The ongoing tensions involving the United States, Israel and Iran are expected to raise costs and disrupt supply chains in India’s livestock and agriculture sectors, with exporters warning of pressure on margins due to rising fuel, fertiliser and logistics expenses.
Following the oil and gas shock to India, the turmoil involving the US Israel and Iran is likely to increase costs and hinder the growth of India’s livestock sector, particularly in animal products such as beef, as well as the feed and fertiliser markets.
Meanwhile, India’s Basmati rice producers are concerned, as Iran is the second largest importer of their rice.
A significant 80% of India’s animal product exports, especially the highly sought after buffalo meat, are directed towards the Gulf and the broader MENA region, with key markets such as the United Arab Emirates and Saudi Arabia playing a crucial role.
Furthermore, most of India’s egg exports are sent to the UAE, Oman and Qatar. Any escalation in conflict that threatens shipping routes or drives up fuel prices will undoubtedly affect these vital shipments.
The southern states of India, including Andhra Pradesh, Tamil Nadu, Telangana and Karnataka, are among the largest egg producers, accounting for 54% of the country’s total egg production, valued at approximately ₹15,000 crore.
These states are also at the forefront of exports and may be adversely affected by the conflict.
Experts monitoring the sector predict that livestock exports to this region could reach $2.3–$2.5 billion in FY25, with the sector’s fortunes closely tied to the stability of West Asia.
Divya Kumar Gulati, Chairman of the Compound Livestock Feed Manufactures Association (CLFMA) of India, stated, “The immediate concern for exporters is not a collapse in demand, but a margin squeeze caused by elevated fuel, fertilizer, and logistics costs.” He further expressed concern over the ongoing conflict’s potential impact on feed markets across Asia and Africa.
“If tensions persist, the repercussions will extend beyond India, affecting livestock and feed markets throughout Asia and Africa. Policymakers and industry stakeholders must closely monitor the situation to maintain export competitiveness and ensure supply chain stability,” Gulati added.
While direct meat trade may become a casualty of geopolitical tensions, the conflict has already affected areas such as feed, fertiliser, energy and logistics, where pressures are already being felt.

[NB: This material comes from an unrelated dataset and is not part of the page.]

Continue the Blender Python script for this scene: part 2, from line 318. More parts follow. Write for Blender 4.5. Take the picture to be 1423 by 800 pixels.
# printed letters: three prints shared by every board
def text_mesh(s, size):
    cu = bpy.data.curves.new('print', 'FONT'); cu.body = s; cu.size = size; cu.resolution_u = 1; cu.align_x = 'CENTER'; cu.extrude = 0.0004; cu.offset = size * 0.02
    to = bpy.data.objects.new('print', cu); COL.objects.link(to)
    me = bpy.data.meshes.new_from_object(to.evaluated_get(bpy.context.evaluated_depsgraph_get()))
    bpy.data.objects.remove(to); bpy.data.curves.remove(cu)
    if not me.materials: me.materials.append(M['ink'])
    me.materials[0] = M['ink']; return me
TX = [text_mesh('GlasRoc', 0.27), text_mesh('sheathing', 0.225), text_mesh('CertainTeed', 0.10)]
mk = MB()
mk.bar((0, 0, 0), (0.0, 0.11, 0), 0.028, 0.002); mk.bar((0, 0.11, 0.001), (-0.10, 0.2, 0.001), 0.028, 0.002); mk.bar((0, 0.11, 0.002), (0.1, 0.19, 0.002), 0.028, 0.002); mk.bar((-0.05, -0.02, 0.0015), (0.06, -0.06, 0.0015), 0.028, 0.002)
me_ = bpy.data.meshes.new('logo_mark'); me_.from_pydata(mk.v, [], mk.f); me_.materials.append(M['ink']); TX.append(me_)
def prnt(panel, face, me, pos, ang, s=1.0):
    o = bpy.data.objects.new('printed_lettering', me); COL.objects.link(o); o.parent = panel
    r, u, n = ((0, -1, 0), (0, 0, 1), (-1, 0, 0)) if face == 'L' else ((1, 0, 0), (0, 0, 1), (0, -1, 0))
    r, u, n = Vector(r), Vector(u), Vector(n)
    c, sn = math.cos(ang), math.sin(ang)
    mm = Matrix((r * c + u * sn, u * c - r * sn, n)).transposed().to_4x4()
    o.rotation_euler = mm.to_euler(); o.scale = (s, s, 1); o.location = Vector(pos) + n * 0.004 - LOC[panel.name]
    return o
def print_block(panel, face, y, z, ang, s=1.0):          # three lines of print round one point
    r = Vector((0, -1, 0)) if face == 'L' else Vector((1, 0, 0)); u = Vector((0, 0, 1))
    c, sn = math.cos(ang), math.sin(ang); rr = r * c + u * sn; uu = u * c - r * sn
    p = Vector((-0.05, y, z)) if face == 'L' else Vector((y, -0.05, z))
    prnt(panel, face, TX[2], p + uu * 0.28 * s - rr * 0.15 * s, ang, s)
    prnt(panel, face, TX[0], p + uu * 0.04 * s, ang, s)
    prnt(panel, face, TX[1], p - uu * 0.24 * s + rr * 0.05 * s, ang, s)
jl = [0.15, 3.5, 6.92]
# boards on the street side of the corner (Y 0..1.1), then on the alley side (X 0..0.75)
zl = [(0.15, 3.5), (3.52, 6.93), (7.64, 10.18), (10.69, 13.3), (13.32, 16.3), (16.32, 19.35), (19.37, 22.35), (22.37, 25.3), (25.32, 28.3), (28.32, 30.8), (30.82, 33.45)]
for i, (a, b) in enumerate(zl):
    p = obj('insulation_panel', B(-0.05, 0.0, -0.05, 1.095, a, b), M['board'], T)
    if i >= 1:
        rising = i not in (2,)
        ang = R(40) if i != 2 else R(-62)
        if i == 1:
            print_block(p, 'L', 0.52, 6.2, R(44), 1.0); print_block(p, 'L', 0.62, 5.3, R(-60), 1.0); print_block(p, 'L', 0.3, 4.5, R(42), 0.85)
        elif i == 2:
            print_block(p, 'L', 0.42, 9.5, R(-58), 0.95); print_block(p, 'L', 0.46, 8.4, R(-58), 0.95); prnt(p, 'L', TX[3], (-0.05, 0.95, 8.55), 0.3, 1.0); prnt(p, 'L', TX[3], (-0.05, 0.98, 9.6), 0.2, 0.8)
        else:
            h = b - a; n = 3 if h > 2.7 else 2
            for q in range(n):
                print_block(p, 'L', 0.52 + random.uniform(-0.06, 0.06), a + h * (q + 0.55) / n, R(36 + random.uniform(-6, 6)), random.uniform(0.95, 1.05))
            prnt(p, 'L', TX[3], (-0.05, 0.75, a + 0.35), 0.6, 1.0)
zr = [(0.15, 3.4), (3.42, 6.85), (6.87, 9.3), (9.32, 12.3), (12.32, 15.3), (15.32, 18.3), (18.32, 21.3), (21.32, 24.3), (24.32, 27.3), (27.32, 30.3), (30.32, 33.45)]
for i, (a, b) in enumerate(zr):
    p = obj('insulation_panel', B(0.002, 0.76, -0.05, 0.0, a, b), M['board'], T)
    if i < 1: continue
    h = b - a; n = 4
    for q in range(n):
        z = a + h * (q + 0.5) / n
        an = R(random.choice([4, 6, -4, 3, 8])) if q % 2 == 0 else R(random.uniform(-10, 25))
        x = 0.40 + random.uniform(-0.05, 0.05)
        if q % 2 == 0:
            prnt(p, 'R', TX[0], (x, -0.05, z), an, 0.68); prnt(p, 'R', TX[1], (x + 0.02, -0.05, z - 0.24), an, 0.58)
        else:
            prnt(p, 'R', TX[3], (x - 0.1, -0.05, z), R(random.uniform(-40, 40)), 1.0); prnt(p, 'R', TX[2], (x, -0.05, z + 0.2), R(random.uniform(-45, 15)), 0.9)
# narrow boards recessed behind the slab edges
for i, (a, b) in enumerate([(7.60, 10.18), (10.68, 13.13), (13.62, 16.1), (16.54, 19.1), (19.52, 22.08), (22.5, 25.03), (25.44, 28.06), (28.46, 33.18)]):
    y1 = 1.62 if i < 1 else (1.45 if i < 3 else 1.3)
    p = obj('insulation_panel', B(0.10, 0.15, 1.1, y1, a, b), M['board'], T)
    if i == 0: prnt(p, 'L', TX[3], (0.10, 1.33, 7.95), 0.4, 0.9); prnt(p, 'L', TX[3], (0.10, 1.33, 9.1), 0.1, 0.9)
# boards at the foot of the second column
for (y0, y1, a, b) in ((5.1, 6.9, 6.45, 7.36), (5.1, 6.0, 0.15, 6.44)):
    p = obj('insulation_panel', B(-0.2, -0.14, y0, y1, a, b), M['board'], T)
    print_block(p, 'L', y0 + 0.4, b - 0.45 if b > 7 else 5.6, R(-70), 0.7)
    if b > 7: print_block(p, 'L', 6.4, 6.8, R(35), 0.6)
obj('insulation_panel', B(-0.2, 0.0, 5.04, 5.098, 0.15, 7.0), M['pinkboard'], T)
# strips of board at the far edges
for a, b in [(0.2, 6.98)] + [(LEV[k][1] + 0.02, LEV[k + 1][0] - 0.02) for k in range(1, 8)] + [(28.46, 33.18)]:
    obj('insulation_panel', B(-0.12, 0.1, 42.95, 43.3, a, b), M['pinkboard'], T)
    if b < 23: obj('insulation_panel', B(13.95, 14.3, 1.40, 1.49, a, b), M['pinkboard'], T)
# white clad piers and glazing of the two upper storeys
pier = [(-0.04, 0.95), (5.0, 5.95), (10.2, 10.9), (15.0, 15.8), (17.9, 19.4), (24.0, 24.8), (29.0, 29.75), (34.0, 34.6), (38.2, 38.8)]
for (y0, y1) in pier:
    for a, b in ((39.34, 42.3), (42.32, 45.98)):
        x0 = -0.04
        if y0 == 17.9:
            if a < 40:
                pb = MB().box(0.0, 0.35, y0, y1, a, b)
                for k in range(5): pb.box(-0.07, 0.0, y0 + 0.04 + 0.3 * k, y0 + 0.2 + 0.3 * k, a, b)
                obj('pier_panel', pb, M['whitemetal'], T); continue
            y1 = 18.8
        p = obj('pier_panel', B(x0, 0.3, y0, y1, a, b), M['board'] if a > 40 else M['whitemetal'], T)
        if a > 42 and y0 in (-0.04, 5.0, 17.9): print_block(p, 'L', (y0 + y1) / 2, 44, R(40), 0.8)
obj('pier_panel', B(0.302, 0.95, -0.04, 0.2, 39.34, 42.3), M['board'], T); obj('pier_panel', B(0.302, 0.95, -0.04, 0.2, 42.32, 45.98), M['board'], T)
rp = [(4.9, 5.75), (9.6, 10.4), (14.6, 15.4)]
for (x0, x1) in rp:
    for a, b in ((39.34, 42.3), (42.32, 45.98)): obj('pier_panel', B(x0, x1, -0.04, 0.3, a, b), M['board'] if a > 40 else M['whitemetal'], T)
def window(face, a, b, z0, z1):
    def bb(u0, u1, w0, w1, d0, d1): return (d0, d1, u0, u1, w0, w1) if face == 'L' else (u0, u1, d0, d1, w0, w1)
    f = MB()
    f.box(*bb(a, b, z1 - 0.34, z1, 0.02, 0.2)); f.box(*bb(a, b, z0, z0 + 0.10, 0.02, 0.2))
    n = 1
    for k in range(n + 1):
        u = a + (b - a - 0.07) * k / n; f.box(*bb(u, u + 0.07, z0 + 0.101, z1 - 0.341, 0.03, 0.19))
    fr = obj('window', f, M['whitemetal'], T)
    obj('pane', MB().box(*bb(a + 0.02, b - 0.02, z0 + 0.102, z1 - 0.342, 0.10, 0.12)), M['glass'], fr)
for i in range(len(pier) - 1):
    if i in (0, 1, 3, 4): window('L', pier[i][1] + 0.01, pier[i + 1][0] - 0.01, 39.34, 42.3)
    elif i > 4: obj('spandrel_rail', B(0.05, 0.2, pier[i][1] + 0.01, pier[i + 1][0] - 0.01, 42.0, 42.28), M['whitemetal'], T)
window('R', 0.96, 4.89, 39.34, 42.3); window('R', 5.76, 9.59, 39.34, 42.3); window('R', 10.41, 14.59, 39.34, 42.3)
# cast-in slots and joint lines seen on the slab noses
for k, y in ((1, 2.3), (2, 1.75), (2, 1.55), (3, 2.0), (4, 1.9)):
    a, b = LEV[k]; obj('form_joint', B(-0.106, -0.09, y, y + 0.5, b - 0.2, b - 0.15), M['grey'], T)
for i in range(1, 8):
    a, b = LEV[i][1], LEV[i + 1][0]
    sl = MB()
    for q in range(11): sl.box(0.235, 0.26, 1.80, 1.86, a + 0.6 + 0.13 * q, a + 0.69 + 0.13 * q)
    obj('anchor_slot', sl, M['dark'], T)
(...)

The livestock sector is highly sensitive to grain and fertiliser prices. Iran is a significant global exporter of urea, and market anxiety could drive prices up by $50–$60 per tonne, further increasing input costs for feed crop cultivation.
The conflict is also affecting India’s fertiliser sector by disrupting gas supplies, allegedly forcing companies to cut urea production by 7–8%.
By the end of February 2026, India’s urea stocks stood at 5.5 million tonnes, compared to 4.9 million tonnes during the same period the previous year.
The situation is even more favourable regarding DAP, with stocks reaching 2.5 million tonnes at the end of February this year, nearly double the 1.3 million tonnes recorded a year earlier.
“Although stocks of urea and DAP are higher than last year, a prolonged disruption in imports from West Asia could tighten supplies and drive prices higher in the coming weeks,” cautioned agriculture expert Harvir Singh.
Additionally, if shipments are rerouted, similar to previous disruptions in the Red Sea, transit times could extend by 15–20 days, leading to increased freight, insurance and working capital costs.
For live animal exports, longer journeys also mean higher feed requirements and greater stress related risks.